Benita Brooks Smalls is the daughter of Benjamin ‘Bennie’ Brooks. In my growing up years Bennie Brooks was one-half of the prominent Brooks brothers’ business empire located on
Morris Street. Albert Brooks was the younger of the two businessmen. The Brooks team perhaps defined Black business during an era when small minority-owned businesses provided Black communities the amenities they couldn’t acquire in the mainstream business community. Their restaurant, motel, real estate office and poolroom provided services on one block of Morris Street unavailable to Blacks in many other parts of the city.
Smalls said her father and uncle’s businesses began in the late 1930s with a restaurant in Ansonborough at State and Cumberland streets in the historic district of the peninsula. That restaurant, owned by her father and Uncle Henry Brooks, moved to Morris Street when blacks moved further north on the peninsula to the Radcliffborough and Elliotnborough communities. Albert Brooks joined his two older brothers after returning from WWII. The mini–empire the brothers created eventually would employ scores of others and anchored a business hub that included drugstores, dry cleaners, hat stores and shoe repair shops.
At a time when racial discrimination made black consumers unwelcomed at many mainstream businesses, Black neighborhoods offered the goods and services they needed. They continued in those vital roles until the advent of the Civil rights Movement which ushered in unprecedented integration.
Perrin Middleton, CEO of Community Owned Federal Credit Union located at 117 Spring St. in downtown Charleston, shared some perspectives on the continued role tiny businesses play in neighborhoods. The credit union was founded by Esau Jenkins and a small group of visionaries in 1966 to provide low-income black residents of Johns Island with broader access to financial products and services denied to them by larger financial institutions. Like C.O Federal Credit Union, other TINY businesses still exist in significant numbers, Middleton says, although the racial demographics of many communities have changed. He sees the TINY business initiative as a vehicle that can unite businesses with the residents of the communities they serve. The initiative is identifying businesses and connecting them with each other and consumers in their communities.

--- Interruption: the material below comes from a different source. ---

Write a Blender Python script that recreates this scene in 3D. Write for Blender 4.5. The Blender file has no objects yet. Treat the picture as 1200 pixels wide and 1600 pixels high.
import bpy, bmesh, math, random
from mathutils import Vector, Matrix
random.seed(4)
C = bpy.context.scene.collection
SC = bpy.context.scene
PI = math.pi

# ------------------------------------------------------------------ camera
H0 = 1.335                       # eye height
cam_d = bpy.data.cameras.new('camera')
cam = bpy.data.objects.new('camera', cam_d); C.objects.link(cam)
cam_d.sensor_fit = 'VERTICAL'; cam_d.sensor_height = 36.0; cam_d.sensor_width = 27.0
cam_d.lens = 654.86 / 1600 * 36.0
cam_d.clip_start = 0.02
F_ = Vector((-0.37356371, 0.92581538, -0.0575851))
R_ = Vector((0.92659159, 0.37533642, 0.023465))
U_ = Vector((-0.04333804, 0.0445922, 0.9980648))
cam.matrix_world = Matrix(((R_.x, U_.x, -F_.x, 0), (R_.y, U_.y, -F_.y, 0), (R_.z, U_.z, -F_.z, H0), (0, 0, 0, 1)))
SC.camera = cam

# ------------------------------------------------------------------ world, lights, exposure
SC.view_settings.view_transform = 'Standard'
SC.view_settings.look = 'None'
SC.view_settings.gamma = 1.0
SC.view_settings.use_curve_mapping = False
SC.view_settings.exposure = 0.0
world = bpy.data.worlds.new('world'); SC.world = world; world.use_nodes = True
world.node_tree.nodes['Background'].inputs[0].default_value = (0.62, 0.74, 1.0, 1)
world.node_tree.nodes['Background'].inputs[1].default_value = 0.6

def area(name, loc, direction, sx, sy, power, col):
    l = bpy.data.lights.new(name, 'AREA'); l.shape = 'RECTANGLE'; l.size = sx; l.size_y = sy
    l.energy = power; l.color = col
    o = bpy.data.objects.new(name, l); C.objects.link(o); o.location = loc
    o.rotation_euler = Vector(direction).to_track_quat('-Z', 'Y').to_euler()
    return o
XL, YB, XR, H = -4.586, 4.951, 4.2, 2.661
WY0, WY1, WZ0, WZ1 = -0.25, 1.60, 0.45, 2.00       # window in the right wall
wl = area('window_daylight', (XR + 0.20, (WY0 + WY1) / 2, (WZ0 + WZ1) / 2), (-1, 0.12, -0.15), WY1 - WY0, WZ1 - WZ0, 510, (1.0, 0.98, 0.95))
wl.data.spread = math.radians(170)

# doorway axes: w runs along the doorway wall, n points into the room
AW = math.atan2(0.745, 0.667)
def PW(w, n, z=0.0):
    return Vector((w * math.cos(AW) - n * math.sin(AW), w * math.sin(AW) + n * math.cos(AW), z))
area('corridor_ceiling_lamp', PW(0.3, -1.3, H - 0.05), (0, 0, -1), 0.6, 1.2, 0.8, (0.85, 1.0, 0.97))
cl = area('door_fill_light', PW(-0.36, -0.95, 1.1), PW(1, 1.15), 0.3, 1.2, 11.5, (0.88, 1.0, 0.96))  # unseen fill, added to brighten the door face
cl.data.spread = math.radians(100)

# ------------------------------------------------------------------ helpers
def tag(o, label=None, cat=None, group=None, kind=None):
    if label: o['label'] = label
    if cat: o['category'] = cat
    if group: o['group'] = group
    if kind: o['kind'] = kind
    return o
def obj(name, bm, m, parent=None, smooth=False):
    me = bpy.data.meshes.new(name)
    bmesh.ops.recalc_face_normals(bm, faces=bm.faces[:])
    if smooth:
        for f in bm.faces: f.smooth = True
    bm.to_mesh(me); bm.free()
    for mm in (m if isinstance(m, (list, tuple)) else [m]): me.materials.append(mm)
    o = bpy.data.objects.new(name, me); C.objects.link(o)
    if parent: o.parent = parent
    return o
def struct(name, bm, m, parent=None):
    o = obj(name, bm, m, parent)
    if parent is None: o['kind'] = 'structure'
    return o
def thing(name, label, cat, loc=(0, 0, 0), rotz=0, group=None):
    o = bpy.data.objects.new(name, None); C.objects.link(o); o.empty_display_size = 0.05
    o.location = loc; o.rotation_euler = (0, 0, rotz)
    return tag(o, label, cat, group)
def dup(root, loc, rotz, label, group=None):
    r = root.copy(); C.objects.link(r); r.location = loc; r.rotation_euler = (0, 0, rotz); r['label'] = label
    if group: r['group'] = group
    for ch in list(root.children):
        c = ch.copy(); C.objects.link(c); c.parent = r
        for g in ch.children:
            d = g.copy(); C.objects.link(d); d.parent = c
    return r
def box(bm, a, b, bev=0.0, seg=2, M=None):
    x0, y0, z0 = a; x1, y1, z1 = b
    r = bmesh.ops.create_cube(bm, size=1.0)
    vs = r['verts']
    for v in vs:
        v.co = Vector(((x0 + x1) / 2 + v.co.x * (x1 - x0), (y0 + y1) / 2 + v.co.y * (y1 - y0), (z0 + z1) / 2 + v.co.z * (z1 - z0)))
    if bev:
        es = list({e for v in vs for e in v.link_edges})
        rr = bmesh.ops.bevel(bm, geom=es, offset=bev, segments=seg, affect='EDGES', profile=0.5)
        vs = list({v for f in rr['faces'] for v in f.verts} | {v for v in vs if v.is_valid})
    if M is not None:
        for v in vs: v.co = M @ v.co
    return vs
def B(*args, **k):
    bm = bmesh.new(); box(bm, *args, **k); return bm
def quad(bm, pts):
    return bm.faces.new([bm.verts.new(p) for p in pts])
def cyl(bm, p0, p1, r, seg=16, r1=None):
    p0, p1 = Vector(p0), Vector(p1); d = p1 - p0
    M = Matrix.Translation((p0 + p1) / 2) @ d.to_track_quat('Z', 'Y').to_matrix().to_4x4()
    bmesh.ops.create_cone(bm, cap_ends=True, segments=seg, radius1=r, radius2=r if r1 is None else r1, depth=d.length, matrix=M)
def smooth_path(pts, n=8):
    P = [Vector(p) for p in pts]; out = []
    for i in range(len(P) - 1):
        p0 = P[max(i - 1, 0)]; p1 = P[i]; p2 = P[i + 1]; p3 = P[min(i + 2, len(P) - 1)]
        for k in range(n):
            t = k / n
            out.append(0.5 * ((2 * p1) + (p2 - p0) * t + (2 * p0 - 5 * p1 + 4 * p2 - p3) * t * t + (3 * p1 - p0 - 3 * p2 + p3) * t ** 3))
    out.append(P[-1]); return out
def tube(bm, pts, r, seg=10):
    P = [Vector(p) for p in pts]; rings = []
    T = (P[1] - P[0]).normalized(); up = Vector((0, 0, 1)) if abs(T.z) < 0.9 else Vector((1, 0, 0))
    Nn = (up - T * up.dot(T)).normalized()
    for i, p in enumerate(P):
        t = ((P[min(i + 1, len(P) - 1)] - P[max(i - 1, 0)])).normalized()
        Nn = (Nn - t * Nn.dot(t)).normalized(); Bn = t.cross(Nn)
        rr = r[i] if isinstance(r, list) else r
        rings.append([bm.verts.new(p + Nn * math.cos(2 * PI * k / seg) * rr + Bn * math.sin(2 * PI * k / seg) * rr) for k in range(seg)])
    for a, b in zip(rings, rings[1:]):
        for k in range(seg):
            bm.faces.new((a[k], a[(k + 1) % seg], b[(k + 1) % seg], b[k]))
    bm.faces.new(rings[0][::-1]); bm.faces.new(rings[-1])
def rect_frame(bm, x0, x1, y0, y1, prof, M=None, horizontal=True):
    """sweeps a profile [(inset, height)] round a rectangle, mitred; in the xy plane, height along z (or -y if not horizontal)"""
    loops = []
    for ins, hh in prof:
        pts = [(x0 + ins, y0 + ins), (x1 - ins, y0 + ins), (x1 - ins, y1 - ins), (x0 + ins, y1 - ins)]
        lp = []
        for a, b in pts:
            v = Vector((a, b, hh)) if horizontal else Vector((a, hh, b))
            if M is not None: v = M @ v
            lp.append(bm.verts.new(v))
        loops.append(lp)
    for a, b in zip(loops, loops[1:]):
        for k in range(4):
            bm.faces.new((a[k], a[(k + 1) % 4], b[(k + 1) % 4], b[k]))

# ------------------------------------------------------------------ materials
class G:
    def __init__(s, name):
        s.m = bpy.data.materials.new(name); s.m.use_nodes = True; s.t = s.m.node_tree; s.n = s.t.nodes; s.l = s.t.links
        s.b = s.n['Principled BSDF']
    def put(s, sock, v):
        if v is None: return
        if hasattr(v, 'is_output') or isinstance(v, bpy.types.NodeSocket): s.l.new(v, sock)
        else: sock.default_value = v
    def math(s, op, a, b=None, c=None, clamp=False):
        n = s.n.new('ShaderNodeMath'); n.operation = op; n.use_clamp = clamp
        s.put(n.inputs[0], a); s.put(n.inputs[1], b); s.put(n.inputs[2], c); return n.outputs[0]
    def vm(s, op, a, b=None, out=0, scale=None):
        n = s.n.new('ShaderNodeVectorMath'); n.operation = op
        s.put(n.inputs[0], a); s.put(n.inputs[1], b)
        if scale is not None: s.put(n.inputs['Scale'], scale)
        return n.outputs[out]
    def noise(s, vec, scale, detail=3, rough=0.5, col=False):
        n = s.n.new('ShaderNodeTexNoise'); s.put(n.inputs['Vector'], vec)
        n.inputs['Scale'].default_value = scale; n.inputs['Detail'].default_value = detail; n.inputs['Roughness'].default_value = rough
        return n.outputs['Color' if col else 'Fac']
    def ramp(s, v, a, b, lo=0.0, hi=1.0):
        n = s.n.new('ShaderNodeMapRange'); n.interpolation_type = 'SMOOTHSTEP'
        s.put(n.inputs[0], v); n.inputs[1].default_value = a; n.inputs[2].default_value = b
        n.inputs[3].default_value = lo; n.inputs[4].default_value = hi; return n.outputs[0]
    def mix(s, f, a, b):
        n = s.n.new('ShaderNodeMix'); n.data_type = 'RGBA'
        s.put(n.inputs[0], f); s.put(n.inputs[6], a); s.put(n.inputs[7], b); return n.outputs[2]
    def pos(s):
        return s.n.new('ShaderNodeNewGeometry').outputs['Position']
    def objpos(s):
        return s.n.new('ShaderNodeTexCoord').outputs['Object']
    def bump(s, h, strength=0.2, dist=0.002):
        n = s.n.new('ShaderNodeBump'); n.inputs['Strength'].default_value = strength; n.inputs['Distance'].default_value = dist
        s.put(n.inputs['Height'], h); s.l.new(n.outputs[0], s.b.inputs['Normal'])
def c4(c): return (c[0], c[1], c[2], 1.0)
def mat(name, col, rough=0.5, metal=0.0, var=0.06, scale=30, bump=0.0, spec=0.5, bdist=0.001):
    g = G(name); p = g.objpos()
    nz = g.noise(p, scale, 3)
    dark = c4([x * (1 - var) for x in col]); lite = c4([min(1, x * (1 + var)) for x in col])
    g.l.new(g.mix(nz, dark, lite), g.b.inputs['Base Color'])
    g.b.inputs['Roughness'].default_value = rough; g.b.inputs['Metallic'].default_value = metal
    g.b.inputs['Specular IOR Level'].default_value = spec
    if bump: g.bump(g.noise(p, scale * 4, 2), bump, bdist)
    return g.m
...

It’s a novel approach, Middleton said. Too often residents walk past storefronts never entering or knowing what services they offer. The TINY Business initiative will bring them together, offer an opportunity to match faces with names, collaborate and connect neighborhood residents with goods and services they can use. It’s going to be most interesting to see how the collective uses artists do that.
Businesses have to adapt or die, Middleton said. He thinks a new wave of entrepreneurs understand that basic economic reality and foresees more inclusion and diversity in the urban business environment as a result. The TINY Business initiative is a vehicle that can help them do that, he believes.
Adapt or die. That imperative hauntingly capsulizes the fate of so many tiny businesses that no longer exist. But it also is a mandate for new TINY businesses.